You have your motor connected to U, V and W terminals, the encoder is connected, the throttle is connected, and your computer is connected and running your terminal software.

Power up the controller and see the firmware version

There should be no throttle fault

Type in the following command, as shown

KP=1000 KI=20 RUN-PI-TEST2

There should be a very brief hum, and the output from the screen should look something like this

We are running a short test with the settings we have chosen, to determine if the output 'converges' to 0. If you take the output, copy and paste to excel, then generate a graph with the values on the Y axis and the line numbers on the X axis, you will see a graph like this

What you are trying to come up with are settings that make the graph fall to 0 as quickly as possible but go negative as little as possible. Here are some examples from my motor and my controller

These include Kp and KI too low

Kp and KI too high

KP an KI about right

For simplicity, we are using simple division on KP to get KI. When you get about right, you can increase or decrease the numbers individually to get slightly less negative, or drop the time just a bit. KP / 50 seems to work for most motors that have been tested.

remember to SAVE when you are done!

When you change your pack voltage, like changing from 24V for testing to 144V in your vehicle ... you need to run the tune again. The numbers that you saved will run, but different numbers will give less overshoot (negative) or a shorter time to 0V (convergence)

This is your sixth milestone. The controller does the basics - drive your motor smoothly.

If you have trouble getting convergence on your motor, check the appendix for troubleshooting.

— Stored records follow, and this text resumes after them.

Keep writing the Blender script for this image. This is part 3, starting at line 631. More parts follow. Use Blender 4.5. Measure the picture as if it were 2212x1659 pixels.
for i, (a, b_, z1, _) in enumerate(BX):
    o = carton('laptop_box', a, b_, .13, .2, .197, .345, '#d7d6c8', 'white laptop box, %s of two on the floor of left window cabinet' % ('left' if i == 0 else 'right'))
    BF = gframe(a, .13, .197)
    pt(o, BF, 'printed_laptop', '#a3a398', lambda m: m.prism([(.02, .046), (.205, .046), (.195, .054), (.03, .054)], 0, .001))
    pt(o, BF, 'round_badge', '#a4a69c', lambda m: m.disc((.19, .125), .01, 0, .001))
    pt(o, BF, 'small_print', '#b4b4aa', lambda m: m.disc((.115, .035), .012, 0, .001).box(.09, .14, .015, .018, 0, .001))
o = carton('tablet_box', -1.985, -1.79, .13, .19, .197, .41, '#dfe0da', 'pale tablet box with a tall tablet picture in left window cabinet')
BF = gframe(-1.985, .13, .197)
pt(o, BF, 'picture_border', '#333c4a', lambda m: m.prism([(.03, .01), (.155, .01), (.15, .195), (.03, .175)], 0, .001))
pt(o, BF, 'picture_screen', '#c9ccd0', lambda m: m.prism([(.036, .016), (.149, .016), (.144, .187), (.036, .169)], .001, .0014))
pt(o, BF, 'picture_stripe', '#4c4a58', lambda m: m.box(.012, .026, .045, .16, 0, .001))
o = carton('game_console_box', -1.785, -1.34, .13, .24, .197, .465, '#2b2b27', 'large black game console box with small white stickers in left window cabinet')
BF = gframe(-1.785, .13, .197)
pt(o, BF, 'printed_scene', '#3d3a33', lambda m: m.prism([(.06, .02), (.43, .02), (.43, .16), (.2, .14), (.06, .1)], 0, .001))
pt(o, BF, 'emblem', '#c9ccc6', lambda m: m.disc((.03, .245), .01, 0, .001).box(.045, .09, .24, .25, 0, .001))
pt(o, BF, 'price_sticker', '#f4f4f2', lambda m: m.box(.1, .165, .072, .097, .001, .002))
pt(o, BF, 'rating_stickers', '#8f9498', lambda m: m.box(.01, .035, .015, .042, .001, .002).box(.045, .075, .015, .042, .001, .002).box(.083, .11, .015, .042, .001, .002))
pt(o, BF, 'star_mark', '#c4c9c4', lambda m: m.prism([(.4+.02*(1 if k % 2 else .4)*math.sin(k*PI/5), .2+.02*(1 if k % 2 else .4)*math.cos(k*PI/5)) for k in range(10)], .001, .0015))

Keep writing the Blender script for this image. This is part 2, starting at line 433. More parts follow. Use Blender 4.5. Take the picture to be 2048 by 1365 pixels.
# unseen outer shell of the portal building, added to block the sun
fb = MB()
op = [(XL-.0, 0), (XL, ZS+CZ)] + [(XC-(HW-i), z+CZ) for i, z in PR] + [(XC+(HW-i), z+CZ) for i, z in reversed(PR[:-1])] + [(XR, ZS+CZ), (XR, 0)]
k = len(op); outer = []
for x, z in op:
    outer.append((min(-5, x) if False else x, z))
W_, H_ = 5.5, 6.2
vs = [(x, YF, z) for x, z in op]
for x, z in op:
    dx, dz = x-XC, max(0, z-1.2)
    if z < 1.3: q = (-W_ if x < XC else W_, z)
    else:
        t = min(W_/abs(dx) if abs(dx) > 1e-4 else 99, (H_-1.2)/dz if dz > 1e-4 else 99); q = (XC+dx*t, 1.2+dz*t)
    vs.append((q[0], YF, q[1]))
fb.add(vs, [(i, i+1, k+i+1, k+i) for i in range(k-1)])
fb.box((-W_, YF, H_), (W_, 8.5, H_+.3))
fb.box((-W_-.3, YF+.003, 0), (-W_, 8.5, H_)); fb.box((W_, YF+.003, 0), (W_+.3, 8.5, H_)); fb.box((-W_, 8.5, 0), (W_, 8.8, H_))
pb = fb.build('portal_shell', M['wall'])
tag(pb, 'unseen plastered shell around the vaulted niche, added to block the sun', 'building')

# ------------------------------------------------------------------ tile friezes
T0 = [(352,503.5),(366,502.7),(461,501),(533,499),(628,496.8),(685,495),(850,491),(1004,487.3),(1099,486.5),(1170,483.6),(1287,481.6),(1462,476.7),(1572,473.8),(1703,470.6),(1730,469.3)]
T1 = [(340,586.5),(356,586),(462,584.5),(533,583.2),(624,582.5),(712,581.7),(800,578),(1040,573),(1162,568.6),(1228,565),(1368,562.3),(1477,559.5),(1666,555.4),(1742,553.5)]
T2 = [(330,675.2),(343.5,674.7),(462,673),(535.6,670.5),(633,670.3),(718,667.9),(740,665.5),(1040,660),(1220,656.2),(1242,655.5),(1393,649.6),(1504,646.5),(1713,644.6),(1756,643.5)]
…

Fine tuning of the controler

This section is a bit larger, involves more settings, and is very subjective. You are making the controller YOURS. It will decelerate how YOU want it to. You can configure it for one-pedal driving, where letting off on the throttle gets you mild to aggressive regenerative braking. You can change how responsive the vehicle is for the throttle, the time it takes to go from no torque to maximum torque. Careful with that one - you can wreck gearboxes, CV axles, drive shafts, clutches ... with too much torque too fast.